От прояснения ответа на вопрос, как же понимает себя исследование в области медиалингвистики, и будет более чётко определена судьба, пути и тенденции дальнейших изысканий, отталкивающихся от основополагающей идеи медиалингвистики: «предметом этой новой дисциплины является изучение функционирования языка в сфере массовой коммуникации» [Добросклонская 2008: 45]. Коллективные научные поиски, объединяющие различные национальные школы и традиции, в этом направлении идут весьма активно, о чём свидетельствует работа межгосударственного научно-культурного объединения «Медиалингвистика» под патронатом Л. Р. Дускаевой [http://medialing.spbu.ru]. Как свидетельствуют результаты исследований, медиалингвистика как новое научное направление сейчас оказалась в ситуации продуктивных коллизий рефлексии, когда есть и определённый наработанный материал, и обозначены группы ведущих методов его исследований, апробированные к тому же в разных национально-культурных традициях функционирования массмедиа, и намечены основные проблемные направления для дальнейшей работы. Однако эти же коллизии рефлексии медиалингвистики продуцируют вопрос о целесообразности словаря медиалингвистики и, естественно, о той системе координат, в которой его надо воспринимать и оценивать. Отталкиваясь от такого видения состояния медиалингвистики, и попробуем разобраться в том, что же представляет собою Словарь, составленный коллективом украинских учёных из Киевского национального университета им. Тараса Шевченко [Медіалінгвістика 2013].

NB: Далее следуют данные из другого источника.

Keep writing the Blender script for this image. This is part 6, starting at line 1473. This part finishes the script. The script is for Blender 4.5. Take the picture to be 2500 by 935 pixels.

Сразу же необходимо отметить, что Словарь написан на стыке нескольких тенденций, которые непосредственно и честно заявлены в Предисловии самими авторами. Так, они отдают себе в этом отчёт и предупреждают читателей о том, что «медийная лексикография — новое направление профессиональной деятельности гуманитариев, которое отображает актуальные тенденции развития коммуникативной сферы общественной жизни» (с. 5)1. Коммуникативная сфера общественной жизни — это то, что образует проблемное поле и систему проблемных ситуаций (Ю. Степанов) гуманитарных, точнее, социогуманитарных наук в их совокупности и при этом снятости (в гегелевском понимании) их естественных пределов. Это отражается даже в активизации общегуманитарных терминов и понятий, объединяющих научный лексикон исследователей различных наук. Безусловно, что медийная лексикография изначально в силу междисциплинарной природы и предметов медийноцентричных научных направлений не может не учитывать такой ситуации. Идейно-смысловые представления о сути массовой коммуникации, медиасферы, медиатекста, заложенные в этой лексикографии, изначально и сильно влияют на концептуальное наполнение, акценты, которые придают авторы Словаря медиалингвистическим терминам и понятиям.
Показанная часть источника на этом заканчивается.